-- DIRECTIONS --
Output the material below unchanged, apart from leaving out the pictures.
begin SUPPLIED INFORMATION
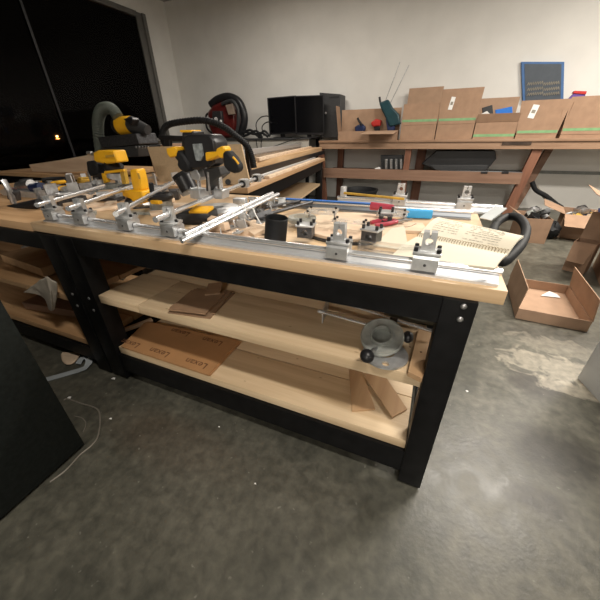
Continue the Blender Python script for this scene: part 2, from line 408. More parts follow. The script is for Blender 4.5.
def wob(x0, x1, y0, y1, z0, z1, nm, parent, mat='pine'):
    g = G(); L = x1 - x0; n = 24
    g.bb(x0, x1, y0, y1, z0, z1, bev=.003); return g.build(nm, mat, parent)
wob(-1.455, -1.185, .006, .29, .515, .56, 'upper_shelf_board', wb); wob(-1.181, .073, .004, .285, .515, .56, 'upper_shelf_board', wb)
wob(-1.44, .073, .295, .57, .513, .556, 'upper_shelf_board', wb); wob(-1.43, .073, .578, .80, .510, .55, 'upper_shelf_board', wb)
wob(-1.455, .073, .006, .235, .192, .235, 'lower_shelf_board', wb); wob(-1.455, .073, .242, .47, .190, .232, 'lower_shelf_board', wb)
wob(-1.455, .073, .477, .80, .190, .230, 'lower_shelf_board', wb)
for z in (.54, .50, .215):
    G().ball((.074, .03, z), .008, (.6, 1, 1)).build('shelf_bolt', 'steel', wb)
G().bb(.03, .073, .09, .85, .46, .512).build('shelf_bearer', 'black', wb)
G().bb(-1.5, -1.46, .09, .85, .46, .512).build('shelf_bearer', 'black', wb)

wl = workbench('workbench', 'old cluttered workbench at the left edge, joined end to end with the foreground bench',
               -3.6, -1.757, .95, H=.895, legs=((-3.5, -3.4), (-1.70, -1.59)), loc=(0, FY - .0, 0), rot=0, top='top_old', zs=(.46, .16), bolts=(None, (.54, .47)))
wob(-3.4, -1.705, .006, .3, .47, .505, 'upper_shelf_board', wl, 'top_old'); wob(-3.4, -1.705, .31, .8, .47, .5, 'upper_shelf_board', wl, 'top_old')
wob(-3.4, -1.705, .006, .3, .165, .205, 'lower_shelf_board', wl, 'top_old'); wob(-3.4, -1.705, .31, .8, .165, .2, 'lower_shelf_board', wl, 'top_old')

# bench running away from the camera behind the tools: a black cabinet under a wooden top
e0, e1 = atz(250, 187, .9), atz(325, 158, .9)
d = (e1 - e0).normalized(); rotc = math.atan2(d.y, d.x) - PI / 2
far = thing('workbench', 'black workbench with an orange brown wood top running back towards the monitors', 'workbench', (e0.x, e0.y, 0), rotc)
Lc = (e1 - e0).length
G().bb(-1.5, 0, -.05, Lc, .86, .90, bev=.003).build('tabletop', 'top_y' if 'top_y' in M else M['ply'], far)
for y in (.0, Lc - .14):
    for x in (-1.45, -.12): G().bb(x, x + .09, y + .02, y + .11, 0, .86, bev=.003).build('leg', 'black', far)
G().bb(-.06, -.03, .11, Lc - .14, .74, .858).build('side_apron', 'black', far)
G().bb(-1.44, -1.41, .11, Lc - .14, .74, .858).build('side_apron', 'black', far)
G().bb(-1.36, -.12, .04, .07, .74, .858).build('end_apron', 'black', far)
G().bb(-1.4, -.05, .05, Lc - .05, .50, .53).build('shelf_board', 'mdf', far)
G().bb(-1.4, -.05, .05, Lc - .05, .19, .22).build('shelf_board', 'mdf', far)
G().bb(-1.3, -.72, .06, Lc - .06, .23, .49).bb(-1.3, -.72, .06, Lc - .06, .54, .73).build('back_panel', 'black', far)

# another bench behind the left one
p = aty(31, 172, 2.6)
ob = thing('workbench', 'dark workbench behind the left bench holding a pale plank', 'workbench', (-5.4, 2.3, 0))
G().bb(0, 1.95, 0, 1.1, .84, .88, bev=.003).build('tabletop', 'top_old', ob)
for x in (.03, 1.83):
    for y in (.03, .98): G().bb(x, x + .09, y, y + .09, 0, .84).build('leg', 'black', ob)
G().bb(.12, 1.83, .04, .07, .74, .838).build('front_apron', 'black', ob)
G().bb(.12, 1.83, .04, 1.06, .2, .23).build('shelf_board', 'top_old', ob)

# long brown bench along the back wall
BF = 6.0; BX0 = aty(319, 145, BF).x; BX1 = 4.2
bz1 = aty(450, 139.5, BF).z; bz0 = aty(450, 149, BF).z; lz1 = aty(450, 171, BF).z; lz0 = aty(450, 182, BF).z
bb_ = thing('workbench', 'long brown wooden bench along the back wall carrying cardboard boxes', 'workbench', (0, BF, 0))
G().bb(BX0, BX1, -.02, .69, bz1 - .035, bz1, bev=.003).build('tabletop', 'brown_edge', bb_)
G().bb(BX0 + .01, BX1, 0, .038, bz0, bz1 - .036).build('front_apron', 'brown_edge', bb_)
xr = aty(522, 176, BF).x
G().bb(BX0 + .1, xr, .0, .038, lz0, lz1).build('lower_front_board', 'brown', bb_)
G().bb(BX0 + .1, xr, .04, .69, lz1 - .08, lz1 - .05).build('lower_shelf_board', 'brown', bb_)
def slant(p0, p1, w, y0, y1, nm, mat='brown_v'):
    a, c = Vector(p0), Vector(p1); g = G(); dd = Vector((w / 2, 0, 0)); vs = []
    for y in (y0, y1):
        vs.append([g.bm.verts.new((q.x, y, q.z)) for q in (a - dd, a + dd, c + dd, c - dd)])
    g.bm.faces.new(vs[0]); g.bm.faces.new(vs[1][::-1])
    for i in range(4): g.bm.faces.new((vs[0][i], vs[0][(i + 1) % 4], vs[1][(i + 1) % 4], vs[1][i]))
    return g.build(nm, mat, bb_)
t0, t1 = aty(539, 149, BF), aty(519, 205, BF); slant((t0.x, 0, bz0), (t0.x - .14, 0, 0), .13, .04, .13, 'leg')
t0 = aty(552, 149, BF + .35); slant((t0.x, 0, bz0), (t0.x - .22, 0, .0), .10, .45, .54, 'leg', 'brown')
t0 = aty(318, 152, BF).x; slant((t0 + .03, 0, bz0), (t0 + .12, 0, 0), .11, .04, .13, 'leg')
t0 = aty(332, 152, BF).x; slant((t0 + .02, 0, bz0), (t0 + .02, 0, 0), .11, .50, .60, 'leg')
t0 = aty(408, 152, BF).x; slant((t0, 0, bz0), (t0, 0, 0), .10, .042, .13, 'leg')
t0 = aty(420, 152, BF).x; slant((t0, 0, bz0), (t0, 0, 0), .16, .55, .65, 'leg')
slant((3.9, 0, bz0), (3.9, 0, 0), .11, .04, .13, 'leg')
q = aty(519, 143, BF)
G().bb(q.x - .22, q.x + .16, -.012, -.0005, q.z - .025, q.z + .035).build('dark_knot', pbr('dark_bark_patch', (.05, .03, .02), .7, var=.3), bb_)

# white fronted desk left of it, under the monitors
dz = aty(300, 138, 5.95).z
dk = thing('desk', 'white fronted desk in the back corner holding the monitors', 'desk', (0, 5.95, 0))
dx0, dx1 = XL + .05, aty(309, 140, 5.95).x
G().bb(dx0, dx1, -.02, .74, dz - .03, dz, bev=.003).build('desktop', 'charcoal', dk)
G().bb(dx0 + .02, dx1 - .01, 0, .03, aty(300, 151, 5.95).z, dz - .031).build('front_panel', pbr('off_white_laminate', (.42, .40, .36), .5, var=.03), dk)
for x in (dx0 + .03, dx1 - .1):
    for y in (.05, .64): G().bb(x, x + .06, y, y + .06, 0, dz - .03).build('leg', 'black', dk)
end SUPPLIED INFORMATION
-- FULL RESPONSE --
Continue the Blender Python script for this scene: part 2, from line 408. More parts follow. The script is for Blender 4.5.
def wob(x0, x1, y0, y1, z0, z1, nm, parent, mat='pine'):
    g = G(); L = x1 - x0; n = 24
    g.bb(x0, x1, y0, y1, z0, z1, bev=.003); return g.build(nm, mat, parent)
wob(-1.455, -1.185, .006, .29, .515, .56, 'upper_shelf_board', wb); wob(-1.181, .073, .004, .285, .515, .56, 'upper_shelf_board', wb)
wob(-1.44, .073, .295, .57, .513, .556, 'upper_shelf_board', wb); wob(-1.43, .073, .578, .80, .510, .55, 'upper_shelf_board', wb)
wob(-1.455, .073, .006, .235, .192, .235, 'lower_shelf_board', wb); wob(-1.455, .073, .242, .47, .190, .232, 'lower_shelf_board', wb)
wob(-1.455, .073, .477, .80, .190, .230, 'lower_shelf_board', wb)
for z in (.54, .50, .215):
    G().ball((.074, .03, z), .008, (.6, 1, 1)).build('shelf_bolt', 'steel', wb)
G().bb(.03, .073, .09, .85, .46, .512).build('shelf_bearer', 'black', wb)
G().bb(-1.5, -1.46, .09, .85, .46, .512).build('shelf_bearer', 'black', wb)

wl = workbench('workbench', 'old cluttered workbench at the left edge, joined end to end with the foreground bench',
               -3.6, -1.757, .95, H=.895, legs=((-3.5, -3.4), (-1.70, -1.59)), loc=(0, FY - .0, 0), rot=0, top='top_old', zs=(.46, .16), bolts=(None, (.54, .47)))
wob(-3.4, -1.705, .006, .3, .47, .505, 'upper_shelf_board', wl, 'top_old'); wob(-3.4, -1.705, .31, .8, .47, .5, 'upper_shelf_board', wl, 'top_old')
wob(-3.4, -1.705, .006, .3, .165, .205, 'lower_shelf_board', wl, 'top_old'); wob(-3.4, -1.705, .31, .8, .165, .2, 'lower_shelf_board', wl, 'top_old')

# bench running away from the camera behind the tools: a black cabinet under a wooden top
e0, e1 = atz(250, 187, .9), atz(325, 158, .9)
d = (e1 - e0).normalized(); rotc = math.atan2(d.y, d.x) - PI / 2
far = thing('workbench', 'black workbench with an orange brown wood top running back towards the monitors', 'workbench', (e0.x, e0.y, 0), rotc)
Lc = (e1 - e0).length
G().bb(-1.5, 0, -.05, Lc, .86, .90, bev=.003).build('tabletop', 'top_y' if 'top_y' in M else M['ply'], far)
for y in (.0, Lc - .14):
    for x in (-1.45, -.12): G().bb(x, x + .09, y + .02, y + .11, 0, .86, bev=.003).build('leg', 'black', far)
G().bb(-.06, -.03, .11, Lc - .14, .74, .858).build('side_apron', 'black', far)
G().bb(-1.44, -1.41, .11, Lc - .14, .74, .858).build('side_apron', 'black', far)
G().bb(-1.36, -.12, .04, .07, .74, .858).build('end_apron', 'black', far)
G().bb(-1.4, -.05, .05, Lc - .05, .50, .53).build('shelf_board', 'mdf', far)
G().bb(-1.4, -.05, .05, Lc - .05, .19, .22).build('shelf_board', 'mdf', far)
G().bb(-1.3, -.72, .06, Lc - .06, .23, .49).bb(-1.3, -.72, .06, Lc - .06, .54, .73).build('back_panel', 'black', far)

# another bench behind the left one
p = aty(31, 172, 2.6)
ob = thing('workbench', 'dark workbench behind the left bench holding a pale plank', 'workbench', (-5.4, 2.3, 0))
G().bb(0, 1.95, 0, 1.1, .84, .88, bev=.003).build('tabletop', 'top_old', ob)
for x in (.03, 1.83):
    for y in (.03, .98): G().bb(x, x + .09, y, y + .09, 0, .84).build('leg', 'black', ob)
G().bb(.12, 1.83, .04, .07, .74, .838).build('front_apron', 'black', ob)
G().bb(.12, 1.83, .04, 1.06, .2, .23).build('shelf_board', 'top_old', ob)

# long brown bench along the back wall
BF = 6.0; BX0 = aty(319, 145, BF).x; BX1 = 4.2
bz1 = aty(450, 139.5, BF).z; bz0 = aty(450, 149, BF).z; lz1 = aty(450, 171, BF).z; lz0 = aty(450, 182, BF).z
bb_ = thing('workbench', 'long brown wooden bench along the back wall carrying cardboard boxes', 'workbench', (0, BF, 0))
G().bb(BX0, BX1, -.02, .69, bz1 - .035, bz1, bev=.003).build('tabletop', 'brown_edge', bb_)
G().bb(BX0 + .01, BX1, 0, .038, bz0, bz1 - .036).build('front_apron', 'brown_edge', bb_)
xr = aty(522, 176, BF).x
G().bb(BX0 + .1, xr, .0, .038, lz0, lz1).build('lower_front_board', 'brown', bb_)
G().bb(BX0 + .1, xr, .04, .69, lz1 - .08, lz1 - .05).build('lower_shelf_board', 'brown', bb_)
def slant(p0, p1, w, y0, y1, nm, mat='brown_v'):
    a, c = Vector(p0), Vector(p1); g = G(); dd = Vector((w / 2, 0, 0)); vs = []
    for y in (y0, y1):
        vs.append([g.bm.verts.new((q.x, y, q.z)) for q in (a - dd, a + dd, c + dd, c - dd)])
    g.bm.faces.new(vs[0]); g.bm.faces.new(vs[1][::-1])
    for i in range(4): g.bm.faces.new((vs[0][i], vs[0][(i + 1) % 4], vs[1][(i + 1) % 4], vs[1][i]))
    return g.build(nm, mat, bb_)
t0, t1 = aty(539, 149, BF), aty(519, 205, BF); slant((t0.x, 0, bz0), (t0.x - .14, 0, 0), .13, .04, .13, 'leg')
t0 = aty(552, 149, BF + .35); slant((t0.x, 0, bz0), (t0.x - .22, 0, .0), .10, .45, .54, 'leg', 'brown')
t0 = aty(318, 152, BF).x; slant((t0 + .03, 0, bz0), (t0 + .12, 0, 0), .11, .04, .13, 'leg')
t0 = aty(332, 152, BF).x; slant((t0 + .02, 0, bz0), (t0 + .02, 0, 0), .11, .50, .60, 'leg')
t0 = aty(408, 152, BF).x; slant((t0, 0, bz0), (t0, 0, 0), .10, .042, .13, 'leg')
t0 = aty(420, 152, BF).x; slant((t0, 0, bz0), (t0, 0, 0), .16, .55, .65, 'leg')
slant((3.9, 0, bz0), (3.9, 0, 0), .11, .04, .13, 'leg')
q = aty(519, 143, BF)
G().bb(q.x - .22, q.x + .16, -.012, -.0005, q.z - .025, q.z + .035).build('dark_knot', pbr('dark_bark_patch', (.05, .03, .02), .7, var=.3), bb_)

# white fronted desk left of it, under the monitors
dz = aty(300, 138, 5.95).z
dk = thing('desk', 'white fronted desk in the back corner holding the monitors', 'desk', (0, 5.95, 0))
dx0, dx1 = XL + .05, aty(309, 140, 5.95).x
G().bb(dx0, dx1, -.02, .74, dz - .03, dz, bev=.003).build('desktop', 'charcoal', dk)
G().bb(dx0 + .02, dx1 - .01, 0, .03, aty(300, 151, 5.95).z, dz - .031).build('front_panel', pbr('off_white_laminate', (.42, .40, .36), .5, var=.03), dk)
for x in (dx0 + .03, dx1 - .1):
    for y in (.05, .64): G().bb(x, x + .06, y, y + .06, 0, dz - .03).build('leg', 'black', dk)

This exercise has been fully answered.